WHAT IS REQUIRED
Extract the run of lines that starts at the top of the records below and ends at the line with "wg = fc.w; Y = fc.y", keeping both ends and excluding pictures.

INFORMATION SUPPLIED

○ ○ ○ ○ ○

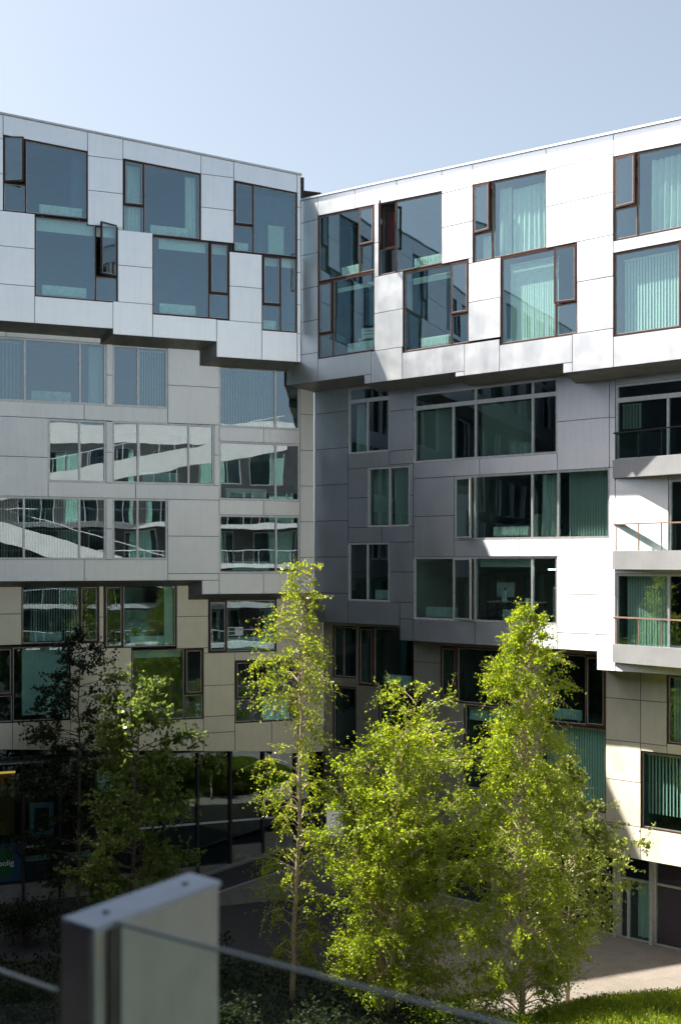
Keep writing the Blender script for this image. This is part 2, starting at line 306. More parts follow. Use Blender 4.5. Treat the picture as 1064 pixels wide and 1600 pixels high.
def window(fc, u0, u1, z0, z1, z1b=None, muls=(), style='copper', casement=None, transom=None, upper_muls=None, room=True, depth=4.5,
           blinds=(), rollers=(), radiators=(), rec=0.03, glass=None, room_m=None, extra_open=()):
    """casement = (pane index, z split or None for the full pane, 'l'/'r' hinge, opening degrees)"""
    z1b = z1 if z1b is None else z1b
    wg = fc.w; Y = fc.y
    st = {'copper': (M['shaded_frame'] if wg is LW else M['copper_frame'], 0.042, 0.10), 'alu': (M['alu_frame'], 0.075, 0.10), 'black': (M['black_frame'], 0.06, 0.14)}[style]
    fm, t, dp = st
    gm = glass or {'copper': M['glass_up'], 'alu': M['glass_mid'], 'black': M['glass_low']}[style]
    top = lambda u: z1+(z1b-z1)*(u-u0)/(u1-u0)
    mb = MB()
    y0, y1 = Y+rec, Y+rec+dp
    quad_ring(mb, [(u0, z0), (u1, z0), (u1, z1b), (u0, z1)], t, y0, y1)
    edges = [u0+t*0.5]+list(muls)+[u1-t*0.5]
    hm = t*0.5
    zt = (lambda u: transom) if transom else top
    for m in muls: mb.quadbox([(m-hm, z0+t), (m+hm, z0+t), (m+hm, zt(m+hm)-t), (m-hm, zt(m-hm)-t)], y0+0.004, y1-0.004)
    if transom:
        mb.box(u0+t, u1-t, y0+.002, y1-.002, transom-t, transom+t)
        for m in (upper_muls or []): mb.quadbox([(m-hm, transom+t), (m+hm, transom+t), (m+hm, top(m+hm)-t), (m-hm, top(m-hm)-t)], y0+0.004, y1-0.004)
    panes = []
    for i, (a, b) in enumerate(zip(edges[:-1], edges[1:])):
        zb = z0+t
        if casement and casement[0] == i and casement[1] is not None:
            zs = casement[1]
            mb.box(a+hm, b-hm, y0+0.004, y1-0.004, zs-hm, zs+hm)
            panes.append((a, b, zb, zs, zs, None))
            panes.append((a, b, zs, zt(a), zt(b), casement[2:]))
        else:
            panes.append((a, b, zb, zt(a), zt(b), casement[2:] if casement and casement[0] == i else None))
    if transom:
        ue = [u0+t*.5]+list(upper_muls or [])+[u1-t*.5]
        for a, b in zip(ue[:-1], ue[1:]): panes.append((a, b, transom+t, top(a), top(b), None))
    win = mb.build('window', fm, wg)
    bt = 0.028 if style == 'copper' else 0.0
    for k, (a, b, zb, ta, tb, cs) in enumerate(panes):
        is_low = abs(zb-(z0+t)) < 1e-6 or (transom and abs(zb-transom-t) < 1e-6)
        A, B = a+hm, b-hm
        B0 = zb if is_low else zb+hm
        T0, T1 = ta-t*(1 if abs(ta-zt(a)) < 1e-6 else .5), tb-t*(1 if abs(tb-zt(b)) < 1e-6 else .5)
        w = B-A
        if cs is None:
            if bt:
                bd = MB(); quad_ring(bd, [(A, B0), (B, B0), (B, T1), (A, T0)], bt, y0+0.03, y1-0.02); bd.build('glazing_bead', M['bead'], win)
            MB().quadbox([(A+bt, B0+bt), (B-bt, B0+bt), (B-bt, T1-bt), (A+bt, T0-bt)], y0+0.05, y0+0.068).build('glass_pane', gm, win)
        else:
            hinge, ang = cs
            hx = A if hinge == 'l' else B
            sgn = -1 if hinge == 'l' else 1
            ft = 0.055 if style == 'copper' else 0.05
            sash = MB(); q = [(A-hx, B0), (B-hx, B0), (B-hx, T1), (A-hx, T0)]
            quad_ring(sash, q, ft, -0.035, 0.03, 0)
            qi = [(A-hx+ft, B0+ft), (B-hx-ft, B0+ft), (B-hx-ft, T1-ft), (A-hx+ft, T0-ft)]
            if bt: quad_ring(sash, qi, 0.022, -0.028, 0.01, 1)
            c = sash.build('casement', [fm, M['bead']], win, (hx, y0, 0), math.radians(ang)*sgn)
            g = MB().quadbox([(x+(.02 if bt else 0)*(1 if i in (0, 3) else -1), z+(.02 if bt else 0)*(1 if i < 2 else -1)) for i, (x, z) in enumerate(qi)], -0.012, 0.006)
            g.build('glass_pane', gm, win, (hx, y0, 0), math.radians(ang)*sgn)
            hd = MB().box((B-hx-.05) if hinge == 'l' else (A-hx+.03), (B-hx-.03) if hinge == 'l' else (A-hx+.05), .031, .06, (B0+T0)/2-.09, (B0+T0)/2+.09)
            hd.build('handle', M['bead'], win, (hx, y0, 0), math.radians(ang)*sgn)
    zmax = max(z1, z1b)
    yb = Y+rec+dp
    if room:
        r = MB(); e = 0.02; a, b, c, d = u0-e, u1+e, z0-e, zmax+e; f0, f1 = yb+0.03, yb+depth
        v = [(a, f0, c), (b, f0, c), (b, f1, c), (a, f1, c), (a, f0, d), (b, f0, d), (b, f1, d), (a, f1, d)]
        r.add(v, [(0, 1, 2, 3)], 1); r.add(v, [(7, 6, 5, 4), (2, 6, 7, 3)[::-1], (1, 5, 6, 2)[::-1], (3, 7, 4, 0)[::-1]], 0)
        r.build('room', [room_m or M['room'], M['room_floor']], wg)
        lin = MB()                                    # reveal linings close the gap between facade and room
        lin.box(u0-.06, u0-.001, Y+.245, f0+.001, z0, zmax); lin.box(u1+.001, u1+.06, Y+.245, f0+.001, z0, zmax)
        lin.build('reveal', M['room'], win)
    for (a, b, c, d) in rollers:
        MB().box(a, b, yb+.10, yb+.115, c, d).box(a-.01, b+.01, yb+.09, yb+.15, d-.05, d+.01).build('roller_blind', M['blind'], win)
    for (a, b, c, d) in radiators:
        rd = MB().box(a, b, yb+.16, yb+.24, c, d)
        n = max(3, int((b-a)/.12))
        for i in range(n): rd.box(a+(b-a)*(i+.15)/n, a+(b-a)*(i+.85)/n, yb+.145, yb+.16, c+.04, d-.04)
        rd.box(a+.1, a+.14, yb+.18, yb+.22, z0-.02, c).box(b-.14, b-.1, yb+.18, yb+.22, z0-.02, c)
        rd.build('radiator', M['radiator'], win)
    for bl in blinds:
        a, b, c, d = bl[:4]; ang = math.radians(bl[4] if len(bl) > 4 else 35); sp = bl[5] if len(bl) > 5 else 0.105
        vb = MB().box(a, b, yb+.12, yb+.18, d-.05, d)
        n = int((b-a)/sp)
        for i in range(n):
            x = a+(i+.5)*(b-a)/n; dx, dy = .05*math.cos(ang), .05*math.sin(ang); j = fc.r.uniform(-.006, .006); yy = yb+.15
            vb.add([(x-dx, yy-dy+j, c), (x+dx, yy+dy+j, c), (x+dx, yy+dy, d-.05), (x-dx, yy-dy, d-.05), (x-dx, yy-dy+j+.003, c), (x+dx, yy+dy+j+.003, c), (x+dx, yy+dy+.003, d-.05), (x-dx, yy-dy+.003, d-.05)],
                   [(0, 1, 2, 3), (7, 6, 5, 4), (0, 3, 7, 4), (1, 5, 6, 2)])
        tag(vb.build('vertical_blind', M['blind'], win), kind='stuff')
    return win

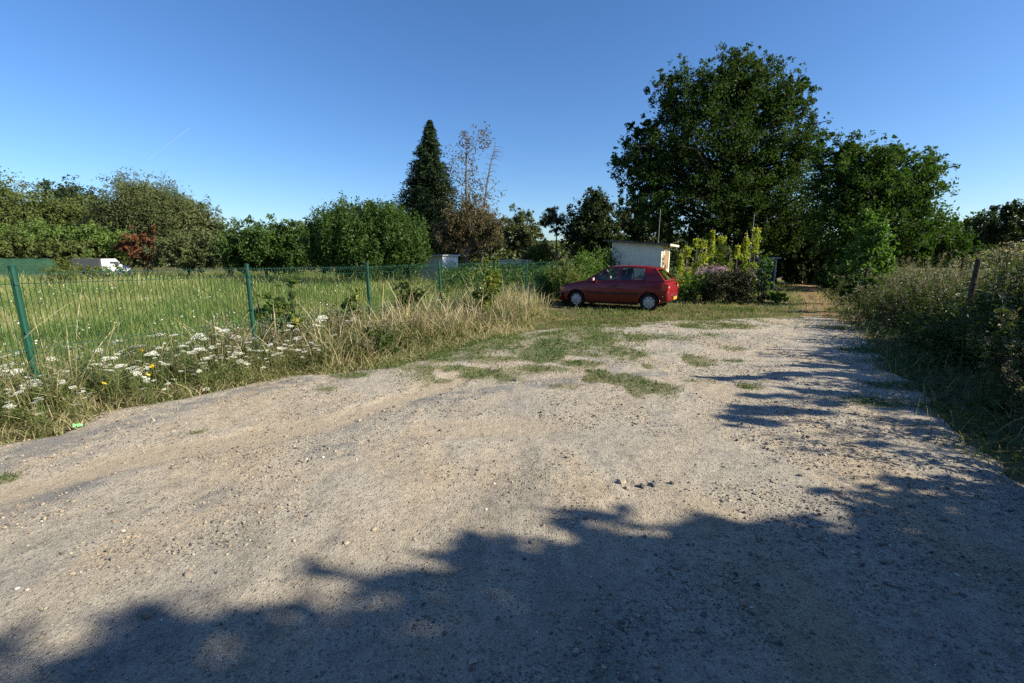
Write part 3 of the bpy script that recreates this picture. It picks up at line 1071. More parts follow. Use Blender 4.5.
def build_carrots():
    reseed('build_carrots')
    protos = []
    for v in range(5):
        h = (.62, .75, .55, .85, .68)[v]
        tops = [((rng.normal() * .03, rng.normal() * .03, h), rng.uniform(.05, .07))]
        for k in range((1, 2, 2, 3, 1)[v]):
            an = rng.random() * 6.28; q = rng.uniform(.09, .2)
            tops.append(((math.cos(an) * q, math.sin(an) * q, h * rng.uniform(.72, .95)), rng.uniform(.03, .055)))
        protos.append((carrot_stem_mesh(h, tops), [(t, umbel_mesh(r)) for t, r in tops], h))
    spots = []
    # heads seen in the picture: px, py and a distance
    seen = [(40, 397, 4.1), (30, 410, 4.0), (42, 413, 4.0), (10, 405, 4.15), (12, 372, 4.5), (5, 378, 4.4), (52, 378, 4.7), (46, 375, 4.6), (60, 375, 4.7),
            (70, 387, 4.5), (21, 362, 4.9), (68, 369, 4.9), (84, 388, 4.6), (106, 358, 5.0), (117, 366, 4.9), (130, 367, 5.0), (133, 370, 4.9), (125, 351, 5.3), (150, 382, 4.9),
            (147, 386, 4.8), (166, 388, 5.0), (180, 371, 5.2), (172, 335, 5.6), (203, 335, 5.6), (187, 343, 5.6), (214, 356, 5.5), (220, 357, 5.5),
            (231, 346, 5.7), (245, 342, 5.9), (62, 384, 4.6), (85, 405, 4.5), (65, 405, 4.3), (32, 377, 4.5), (150, 355, 5.4), (160, 352, 5.5), (140, 345, 5.6),
            (196, 350, 5.6), (206, 362, 5.4), (225, 365, 5.4), (238, 352, 5.8), (250, 356, 5.8), (262, 350, 6.0), (270, 345, 6.2), (280, 348, 6.2),
            (275, 355, 6.0), (285, 341, 6.4), (295, 350, 6.3), (288, 330, 6.8), (268, 331, 6.6), (300, 338, 6.6), (315, 345, 6.6), (318, 318, 7.2), (255, 338, 6.2), (240, 362, 5.6), (25, 390, 4.2), (15, 388, 4.2),
            (55, 358, 5.0), (95, 350, 5.3), (290, 322, 6.9), (330, 335, 7.0), (345, 325, 7.6), (372, 330, 7.8), (385, 320, 8.4), (380, 312, 8.6), (352, 318, 8.0), (440, 300, 10.5), (420, 305, 9.8), (408, 320, 8.8), (470, 310, 10.5), (268, 362, 5.9)]
    for _ in range(400):
        if len(seen) > 125:
            break
        px, Y = rng.uniform(0, 330), rng.uniform(3.9, 7.0)
        p = at(px, 360, Y)
        f, sd = float(beyond_fence(np.array([p.x]), np.array([p.y]))[0]), float(lot_sd(np.array([p.x]), np.array([p.y]))[0])
        if f > .3 or sd > -.25:
            continue
        h = rng.uniform(.35, .72) * min(1, .5 + .5 * -sd)
        g = gz1(p.x, p.y)
        # picture row of a head at that height
        seen.append((px, CY - F_PX * math.tan(math.atan2(g + h - CAM_H, p.y) + PITCH), Y))
    for i, (px, py, Y) in enumerate(seen):
        p = at(px, py, Y)
        v = int(rng.integers(5))
        st, heads, h = protos[v]
        g = gz1(p.x, p.y)
        sc = float(np.clip((p.z - g) / h, .45, 1.35))
        o = bpy.data.objects.new('wild_carrot', st); COL.objects.link(o)
        a = rng.random() * 6.28
        t0 = heads[0][0]
        o.location = (p.x - t0[0] * sc, p.y - t0[1] * sc, g)
        o.rotation_euler = (rng.normal() * .05, rng.normal() * .05, a)
        o.scale = (sc * 1.05, sc * 1.05, sc)
        if Y < 5.15:
            lab = 'wild carrot with white umbels in the foreground verge near the leftmost fence post'
        elif Y < 7:
            lab = 'wild carrot with white umbels in the verge around the second fence post'
        else:
            lab = 'wild carrot with small white umbels in the dry grass towards the far posts'
        tag(o, lab, 'wildflower', 'white flowered wild carrots along the fence')
        for t, me in heads:
            c = link('flower_head', me, o, t); c.rotation_euler = (rng.normal() * .22, rng.normal() * .22, 0); c.scale = [rng.uniform(.7, 1.25)] * 3
            KIDS.setdefault(o.name, []).append(c)
    # a few yellow ragworts
    for i, (px, py, Y) in enumerate([(142, 350, 5.5), (105, 383, 4.7), (148, 374, 5.1), (152, 366, 5.2)]):
        p = at(px, py, Y); g = gz1(p.x, p.y); h = p.z - g
        mb = MB(); mb.tube([(0, 0, -.02), (.02, .01, h * .6), (0, 0, h)], [.004, .003, .002], 5, a=.4)
        o = mb.build('ragwort', M_STEM); o.location = (p.x, p.y, g)
        tag(o, ('tallest yellow flowered stem among the white umbels', 'low yellow flower nearest the leftmost fence post',
                'yellow flower lowest above the gravel edge', 'yellow flower just under the tallest yellow stem')[i], 'wildflower', 'yellow wildflowers in the verge')
        f = MB()
        for k in range(10):
            c = rng.normal(size=3) * [.012, .012, .008] + [0, 0, h]
            e1 = rng.normal(size=3) * .008; e2 = rng.normal(size=3) * .008
            f.add([c - e1, c + e2, c + e1, c - e2], Q=[[0, 1, 2, 3]], a=rng.random())
        f.build('flower_head', M_YELLOW, o)


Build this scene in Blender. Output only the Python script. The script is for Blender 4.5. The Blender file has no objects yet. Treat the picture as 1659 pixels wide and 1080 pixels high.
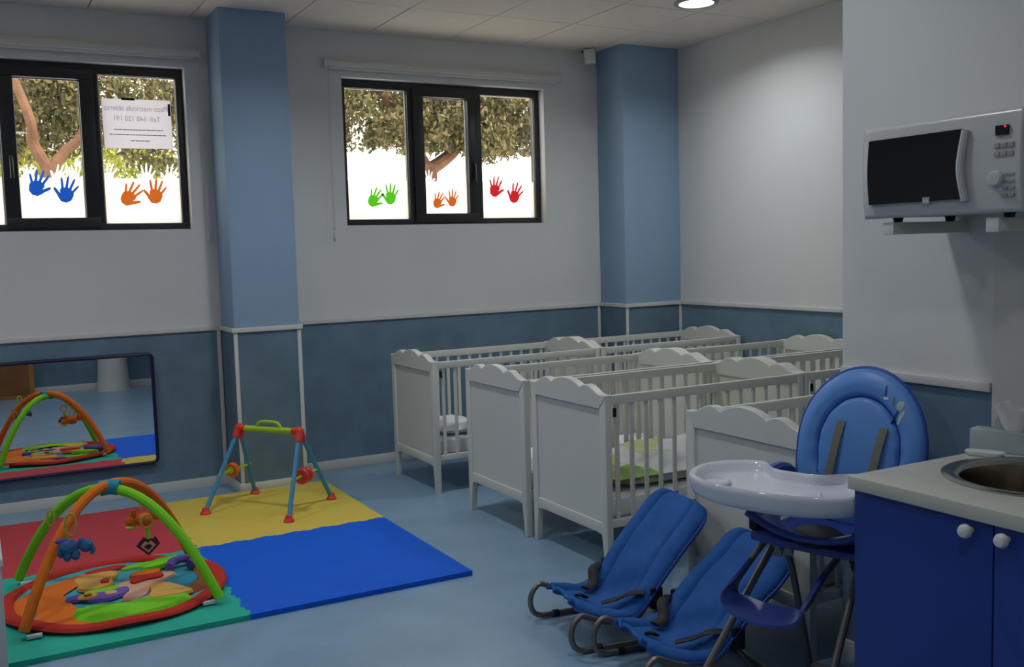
import bpy, bmesh, math, random
from math import sin, cos, pi, radians
from mathutils import Vector, Matrix, Euler
random.seed(7)
SC = bpy.context.scene
COL = SC.collection

# ------------------------------------------------------------------ camera
CAM_H = 1.4663
F_PX = 1595.04
YAW, PITCH, ROLL = 0.5026, -0.0851, -0.0284
def camera():
    fw = Vector((sin(YAW) * cos(PITCH), cos(YAW) * cos(PITCH), sin(PITCH)))
    rt = Vector((cos(YAW), -sin(YAW), 0)); up = rt.cross(fw)
    c, s = cos(ROLL), sin(ROLL)
    r2 = rt * c + up * s; u2 = up * c - rt * s
    cd = bpy.data.cameras.new('camera'); cd.sensor_fit = 'HORIZONTAL'; cd.sensor_width = 36.0
    cd.lens = F_PX / 1659 * 36.0; cd.clip_start = 0.05; cd.clip_end = 200
    o = bpy.data.objects.new('camera', cd); COL.objects.link(o)
    m = Matrix((r2, u2, -fw)).transposed().to_4x4(); m.translation = (0, 0, CAM_H)
    o.matrix_world = m
    SC.camera = o
camera()

# ------------------------------------------------------------------ world, sun, exposure
SC.view_settings.view_transform = 'Standard'
SC.view_settings.look = 'None'
SC.view_settings.exposure = 0.0
SC.view_settings.gamma = 1.0
SC.view_settings.use_curve_mapping = False
SC.cycles.use_denoising = True
SC.cycles.max_bounces = 10
SC.cycles.diffuse_bounces = 6
SC.cycles.transparent_max_bounces = 16
SC.cycles.sample_clamp_indirect = 6.0
wd = bpy.data.worlds.new('hazy_sky'); SC.world = wd; wd.use_nodes = True
bg = wd.node_tree.nodes['Background']
bg.inputs[0].default_value = (1.0, 0.955, 0.90, 1); bg.inputs[1].default_value = 3.0
sl = bpy.data.lights.new('sun', 'SUN'); sl.energy = 5.0; sl.angle = radians(1.0); sl.color = (1, 0.93, 0.80)
so = bpy.data.objects.new('sun', sl); COL.objects.link(so)
so.rotation_euler = Vector((-0.55, 0.50, -0.85)).to_track_quat('-Z', 'Y').to_euler()
LAMP_W = 10.5         # base watts for the ceiling downlight and the added fill lamps

# ------------------------------------------------------------------ materials
def mat(name, col, rough=0.55, spec=0.4, metal=0.0, var=0.05, nscale=6.0, bump=0.0, bscale=80.0, coat=0.0, trans=0.0):
    m = bpy.data.materials.new(name); m.use_nodes = True
    nt = m.node_tree; b = nt.nodes['Principled BSDF']
    b.inputs['Roughness'].default_value = rough
    b.inputs['Specular IOR Level'].default_value = spec
    b.inputs['Metallic'].default_value = metal
    b.inputs['Coat Weight'].default_value = coat
    tc = nt.nodes.new('ShaderNodeTexCoord')
    n = nt.nodes.new('ShaderNodeTexNoise'); n.inputs['Scale'].default_value = nscale; n.inputs['Detail'].default_value = 4
    nt.links.new(tc.outputs['Object'], n.inputs['Vector'])
    r = nt.nodes.new('ShaderNodeValToRGB')
    r.color_ramp.elements[0].position = 0.3; r.color_ramp.elements[1].position = 0.7
    r.color_ramp.elements[0].color = tuple(max(0, c * (1 - var)) for c in col) + (1,)
    r.color_ramp.elements[1].color = tuple(min(1, c * (1 + var)) for c in col) + (1,)
    nt.links.new(n.outputs['Fac'], r.inputs['Fac']); nt.links.new(r.outputs['Color'], b.inputs['Base Color'])
    if bump:
        n2 = nt.nodes.new('ShaderNodeTexNoise'); n2.inputs['Scale'].default_value = bscale; n2.inputs['Detail'].default_value = 3
        nt.links.new(tc.outputs['Object'], n2.inputs['Vector'])
        bp = nt.nodes.new('ShaderNodeBump'); bp.inputs['Strength'].default_value = bump; bp.inputs['Distance'].default_value = 0.01
        nt.links.new(n2.outputs['Fac'], bp.inputs['Height']); nt.links.new(bp.outputs['Normal'], b.inputs['Normal'])
    if trans:
        t = nt.nodes.new('ShaderNodeBsdfTranslucent'); nt.links.new(r.outputs['Color'], t.inputs['Color'])
        mx = nt.nodes.new('ShaderNodeMixShader'); mx.inputs[0].default_value = trans
        out = nt.nodes['Material Output']
        nt.links.new(b.outputs[0], mx.inputs[1]); nt.links.new(t.outputs[0], mx.inputs[2]); nt.links.new(mx.outputs[0], out.inputs[0])
    return m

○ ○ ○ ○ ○

RESULT
Keep writing the Blender script for this image. This is part 2, starting at line 306. More parts follow. Use Blender 4.5. Treat the picture as 1064 pixels wide and 1600 pixels high.
def window(fc, u0, u1, z0, z1, z1b=None, muls=(), style='copper', casement=None, transom=None, upper_muls=None, room=True, depth=4.5,
           blinds=(), rollers=(), radiators=(), rec=0.03, glass=None, room_m=None, extra_open=()):
    """casement = (pane index, z split or None for the full pane, 'l'/'r' hinge, opening degrees)"""
    z1b = z1 if z1b is None else z1b
    wg = fc.w; Y = fc.y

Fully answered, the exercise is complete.